InvestorsHub Logo
Followers 20
Posts 1722
Boards Moderated 0
Alias Born 11/17/2009

Re: chessmaster315 post# 405962

Thursday, 04/27/2017 11:03:50 AM

Thursday, April 27, 2017 11:03:50 AM

Post# of 803547

The cash on hand IS an issue, especially when they earn over $4.00 per year, per share.



They earned $0.01 per diluted share for 2016. Maybe You're looking at the wrong company's financial statement?

They have more than enough profits to pay debts (liabilities), out of earnings.



No they don't. They're under conservatorship and nearly 100% of their profits are taken by the government.

Why do you think investors continue to invest, not only in the stock, but in the MBS bonds (which are backed private insurance companies, with the premiums paid by borrowers (homeowners, financed through FNMA).?
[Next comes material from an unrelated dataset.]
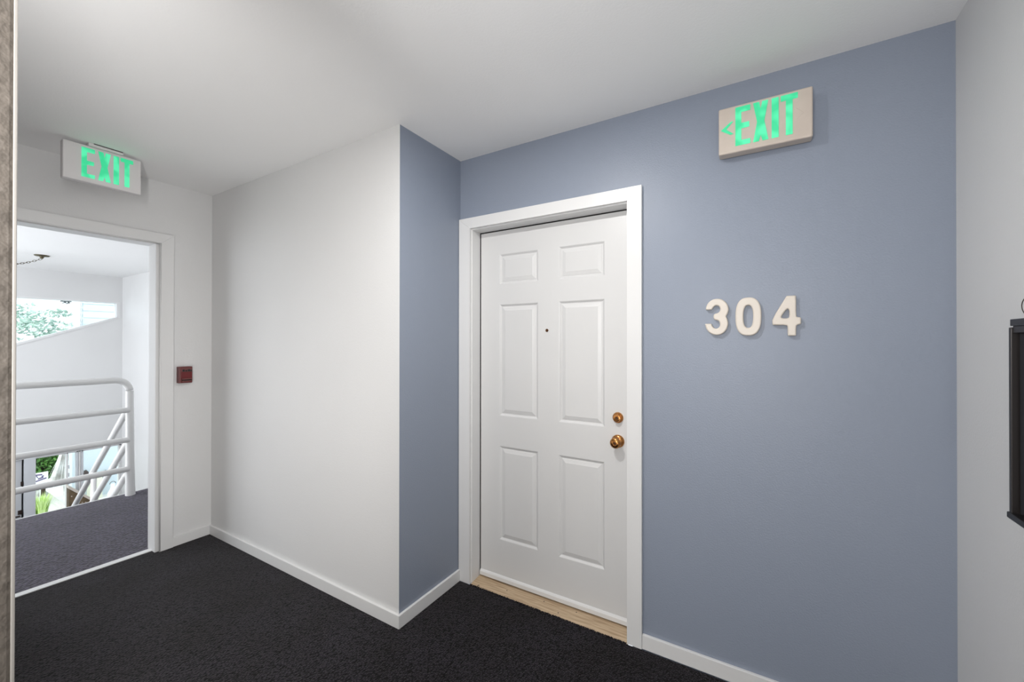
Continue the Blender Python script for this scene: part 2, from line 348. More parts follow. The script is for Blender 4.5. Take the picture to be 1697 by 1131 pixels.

In my 25 year career in the investment analysis world, figuring out why someone else invested has always been at the bottom of the things-for-me-to-do list. I know of no great investor who's held a successful sustainable career in the investment business by following the pack.
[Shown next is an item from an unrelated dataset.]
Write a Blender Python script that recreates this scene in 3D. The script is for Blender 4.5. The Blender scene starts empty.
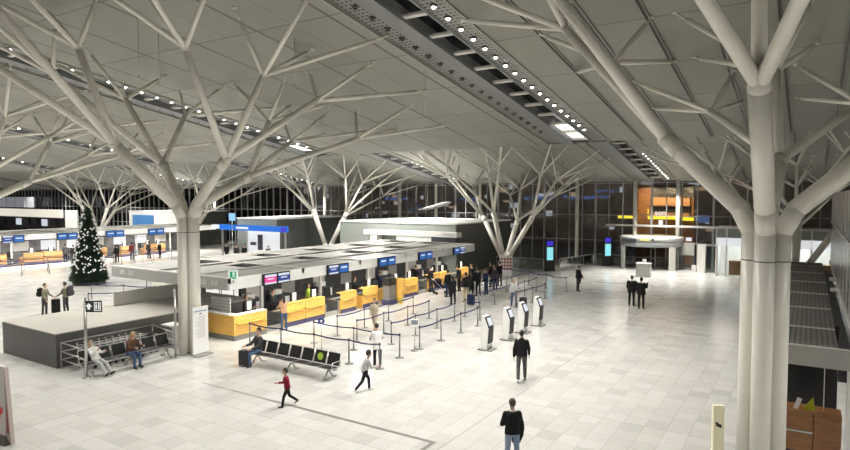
import bpy, math, random
from mathutils import Vector, Matrix
random.seed(7)
R = math.radians
C = bpy.context.scene.collection
scene = bpy.context.scene

# ------------------------------------------------------------------ camera
CAMZ = 6.4
PITCH = math.atan(28.0 / 600.0)
YAW = R(32.66)
cd = bpy.data.cameras.new('camera')
cam = bpy.data.objects.new('camera', cd)
C.objects.link(cam)
cam.location = (0, 0, CAMZ)
cam.rotation_euler = (R(90) - PITCH, 0, YAW)
cd.sensor_width = 36.0
cd.lens = 600.0 / 850.0 * 36.0
cd.clip_start = 0.1
cd.clip_end = 600
scene.camera = cam

FW = Vector((-math.sin(YAW), math.cos(YAW), 0))
RT = Vector((math.cos(YAW), math.sin(YAW), 0))


def at(px, py, z=0.0):
    """floor (or height z) point seen at a pixel of the photograph"""
    F = FW * math.cos(PITCH) - Vector((0, 0, 1)) * math.sin(PITCH)
    U = FW * math.sin(PITCH) + Vector((0, 0, 1)) * math.cos(PITCH)
    d = F * 600 + RT * (px - 425) - U * (py - 225)
    t = (z - CAMZ) / d.z
    return Vector((d.x * t, d.y * t, z))


def xat(px, Y):
    d = FW * 600 + RT * (px - 425)
    return d.x / d.y * Y


def yat(px, X):
    d = FW * 600 + RT * (px - 425)
    return d.y / d.x * X


# ------------------------------------------------------------------ materials
MATS = {}


def mat(name, col, rough=0.5, metal=0.0, spec=0.5, vary=0.0, scale=8.0, bump=0.0, emit=None, estr=0.0):
    m = bpy.data.materials.new(name)
    m.use_nodes = True
    nt = m.node_tree
    b = nt.nodes['Principled BSDF']
    b.inputs['Roughness'].default_value = rough
    b.inputs['Metallic'].default_value = metal
    b.inputs['Specular IOR Level'].default_value = spec
    b.inputs['Base Color'].default_value = (*col, 1)
    if vary or bump:
        tc = nt.nodes.new('ShaderNodeTexCoord')
        nz = nt.nodes.new('ShaderNodeTexNoise')
        nz.inputs['Scale'].default_value = scale
        nz.inputs['Detail'].default_value = 4
        nt.links.new(tc.outputs['Object'], nz.inputs['Vector'])
        if vary:
            rp = nt.nodes.new('ShaderNodeValToRGB')
            rp.color_ramp.elements[0].position = 0.3
            rp.color_ramp.elements[1].position = 0.7
            rp.color_ramp.elements[0].color = (*[max(0, c * (1 - vary)) for c in col], 1)
            rp.color_ramp.elements[1].color = (*[min(1, c * (1 + vary)) for c in col], 1)
            nt.links.new(nz.outputs['Fac'], rp.inputs['Fac'])
            nt.links.new(rp.outputs['Color'], b.inputs['Base Color'])
        if bump:
            bp = nt.nodes.new('ShaderNodeBump')
            bp.inputs['Strength'].default_value = bump
            bp.inputs['Distance'].default_value = 0.02
            nt.links.new(nz.outputs['Fac'], bp.inputs['Height'])
            nt.links.new(bp.outputs['Normal'], b.inputs['Normal'])
    if emit:
        b.inputs['Emission Color'].default_value = (*emit, 1)
        b.inputs['Emission Strength'].default_value = estr
    MATS[name] = m
    return m


def wood(name, c0, c1, sc=(1.5, 1.5, 14)):
    m = bpy.data.materials.new(name)
    m.use_nodes = True
    nt = m.node_tree
    b = nt.nodes['Principled BSDF']
    b.inputs['Roughness'].default_value = 0.45
    tc = nt.nodes.new('ShaderNodeTexCoord')
    mp = nt.nodes.new('ShaderNodeMapping')
    mp.inputs['Scale'].default_value = sc
    nz = nt.nodes.new('ShaderNodeTexNoise')
    nz.inputs['Scale'].default_value = 1.6
    nz.inputs['Detail'].default_value = 6
    nz.inputs['Distortion'].default_value = 0.6
    rp = nt.nodes.new('ShaderNodeValToRGB')
    rp.color_ramp.elements[0].position = 0.35
    rp.color_ramp.elements[1].position = 0.68
    rp.color_ramp.elements[0].color = (*c0, 1)
    rp.color_ramp.elements[1].color = (*c1, 1)
    nt.links.new(tc.outputs['Object'], mp.inputs['Vector'])
    nt.links.new(mp.outputs['Vector'], nz.inputs['Vector'])
    nt.links.new(nz.outputs['Fac'], rp.inputs['Fac'])
    nt.links.new(rp.outputs['Color'], b.inputs['Base Color'])
    MATS[name] = m
    return m


def mnode(nt, op, a, b=None, c=None):
    n = nt.nodes.new('ShaderNodeMath')
    n.operation = op
    for i, v in enumerate((a, b, c)):
        if v is None:
            continue
        if isinstance(v, (int, float)):
            n.inputs[i].default_value = v
        else:
            nt.links.new(v, n.inputs[i])
    return n.outputs[0]


def line_mask(nt, coord, period, offset, width):
    """1 on a seam every `period`, 0 elsewhere"""
    v = mnode(nt, 'ADD', coord, -offset + period * 1000.0)
    v = mnode(nt, 'MODULO', v, period)
    v = mnode(nt, 'SUBTRACT', v, period / 2)
    v = mnode(nt, 'ABSOLUTE', v)
    return mnode(nt, 'GREATER_THAN', v, period / 2 - width / 2)


def floor_material():
    m = bpy.data.materials.new('stone_floor')
    m.use_nodes = True
    nt = m.node_tree
    b = nt.nodes['Principled BSDF']
    tc = nt.nodes.new('ShaderNodeTexCoord')
    sp = nt.nodes.new('ShaderNodeSeparateXYZ')
    nt.links.new(tc.outputs['Object'], sp.inputs[0])
    x, y = sp.outputs[0], sp.outputs[1]
    T = 0.578
    ix = mnode(nt, 'FLOOR', mnode(nt, 'DIVIDE', mnode(nt, 'ADD', x, 7.78), T))
    iy = mnode(nt, 'FLOOR', mnode(nt, 'DIVIDE', mnode(nt, 'ADD', y, -17.18), T))
    cv = nt.nodes.new('ShaderNodeCombineXYZ')
    nt.links.new(ix, cv.inputs[0])
    nt.links.new(iy, cv.inputs[1])
    wn = nt.nodes.new('ShaderNodeTexWhiteNoise')
    wn.noise_dimensions = '2D'
    nt.links.new(cv.outputs[0], wn.inputs['Vector'])
    rp = nt.nodes.new('ShaderNodeValToRGB')
    cr = rp.color_ramp
    cr.elements[0].position = 0.0
    cr.elements[0].color = (0.525, 0.515, 0.48, 1)
    cr.elements[1].position = 1.0
    cr.elements[1].color = (0.63, 0.62, 0.585, 1)
    e = cr.elements.new(0.16); e.color = (0.575, 0.562, 0.525, 1)
    e = cr.elements.new(0.5); e.color = (0.60, 0.59, 0.552, 1)
    nt.links.new(wn.outputs['Value'], rp.inputs['Fac'])
    # fine speckle of the stone
    nz = nt.nodes.new('ShaderNodeTexNoise')
    nz.inputs['Scale'].default_value = 22
    nz.inputs['Detail'].default_value = 5
    nt.links.new(tc.outputs['Object'], nz.inputs['Vector'])
    mx = nt.nodes.new('ShaderNodeMix')
    mx.data_type = 'RGBA'
    mx.blend_type = 'MULTIPLY'
    mx.inputs['Factor'].default_value = 0.42
    nt.links.new(rp.outputs['Color'], mx.inputs['A'])
    nt.links.new(nz.outputs['Color'], mx.inputs['B'])
    hs = nt.nodes.new('ShaderNodeHueSaturation')
    hs.inputs['Saturation'].default_value = 0.75
    hs.inputs['Value'].default_value = 1.15
    nt.links.new(mx.outputs['Result'], hs.inputs['Color'])
    # joints
    j1 = mnode(nt, 'MAXIMUM', line_mask(nt, x, T, -7.78, 0.012), line_mask(nt, y, T, 17.18, 0.010))
    j2 = mnode(nt, 'MAXIMUM', line_mask(nt, x, T * 18, -7.78, 0.03), line_mask(nt, y, T * 9, 17.18, 0.02))
    j = mnode(nt, 'MINIMUM', mnode(nt, 'ADD', mnode(nt, 'MULTIPLY', j1, 0.5), mnode(nt, 'MULTIPLY', j2, 0.5)), 0.7)
    m2 = nt.nodes.new('ShaderNodeMix')
    m2.data_type = 'RGBA'
    nt.links.new(j, m2.inputs['Factor'])
    nt.links.new(hs.outputs['Color'], m2.inputs['A'])
    m2.inputs['B'].default_value = (0.22, 0.205, 0.18, 1)
    nt.links.new(m2.outputs['Result'], b.inputs['Base Color'])
    b.inputs['Roughness'].default_value = 0.17
    b.inputs['Specular IOR Level'].default_value = 0.6
    rr = mnode(nt, 'ADD', mnode(nt, 'MULTIPLY', wn.outputs['Value'], 0.05), 0.17)
    nt.links.new(rr, b.inputs['Roughness'])
    return m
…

Investors buy billions in MBS bonds because they feel they are safe and fannie is solvent, with plenty of cash to pay bills.
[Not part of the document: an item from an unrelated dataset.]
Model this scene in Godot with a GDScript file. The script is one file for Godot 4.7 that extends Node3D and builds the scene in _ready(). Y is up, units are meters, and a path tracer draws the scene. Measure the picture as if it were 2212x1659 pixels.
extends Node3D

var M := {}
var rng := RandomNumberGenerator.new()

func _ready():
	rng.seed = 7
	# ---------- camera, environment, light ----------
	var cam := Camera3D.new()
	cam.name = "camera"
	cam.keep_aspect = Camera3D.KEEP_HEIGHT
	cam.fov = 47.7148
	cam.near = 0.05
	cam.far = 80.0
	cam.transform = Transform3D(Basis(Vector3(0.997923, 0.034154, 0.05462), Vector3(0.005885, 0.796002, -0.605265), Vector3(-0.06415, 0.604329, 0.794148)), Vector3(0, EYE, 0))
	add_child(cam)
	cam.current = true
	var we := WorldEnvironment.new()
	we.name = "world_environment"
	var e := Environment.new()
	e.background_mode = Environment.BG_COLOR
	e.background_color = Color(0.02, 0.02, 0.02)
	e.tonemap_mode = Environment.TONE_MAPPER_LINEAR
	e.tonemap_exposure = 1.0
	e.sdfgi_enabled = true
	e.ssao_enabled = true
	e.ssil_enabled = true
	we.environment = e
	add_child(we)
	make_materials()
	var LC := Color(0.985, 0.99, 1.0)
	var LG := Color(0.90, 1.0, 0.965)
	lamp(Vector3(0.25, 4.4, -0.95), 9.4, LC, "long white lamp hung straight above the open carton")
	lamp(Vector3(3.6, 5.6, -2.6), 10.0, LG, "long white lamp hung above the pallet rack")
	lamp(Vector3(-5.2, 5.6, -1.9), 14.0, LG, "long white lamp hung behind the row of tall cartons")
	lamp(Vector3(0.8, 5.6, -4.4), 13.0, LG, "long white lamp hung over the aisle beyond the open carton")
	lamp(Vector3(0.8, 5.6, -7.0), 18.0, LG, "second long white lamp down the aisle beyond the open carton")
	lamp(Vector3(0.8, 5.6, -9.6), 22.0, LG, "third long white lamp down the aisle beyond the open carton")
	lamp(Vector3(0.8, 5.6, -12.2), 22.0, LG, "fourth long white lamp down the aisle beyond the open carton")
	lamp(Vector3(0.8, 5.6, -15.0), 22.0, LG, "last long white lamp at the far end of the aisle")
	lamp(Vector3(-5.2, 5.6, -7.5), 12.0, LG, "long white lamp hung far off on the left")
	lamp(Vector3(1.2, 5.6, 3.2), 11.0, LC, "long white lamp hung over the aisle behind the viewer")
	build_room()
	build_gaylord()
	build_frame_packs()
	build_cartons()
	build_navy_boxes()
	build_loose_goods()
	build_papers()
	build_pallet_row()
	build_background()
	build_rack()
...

Investors purchase bonds based on tier group liquidation preference. Bond investors know what value they're getting, I assure you. Much different from common holders. Bond holders don't invest based on "this thing COULD sky-rocket". They invest based on "I have first preferential right to the asset if my MBS defaults, plus a guarantee from the government that the chance of default is slim to nothing". Bond investors and common shareholders have absolutely nothing in common in regards to this company. Furthermore, 5/6th of the MBS portfolio is not owned by Fannie Mae, hence they are consolidated trusts owned by the mortgage originator.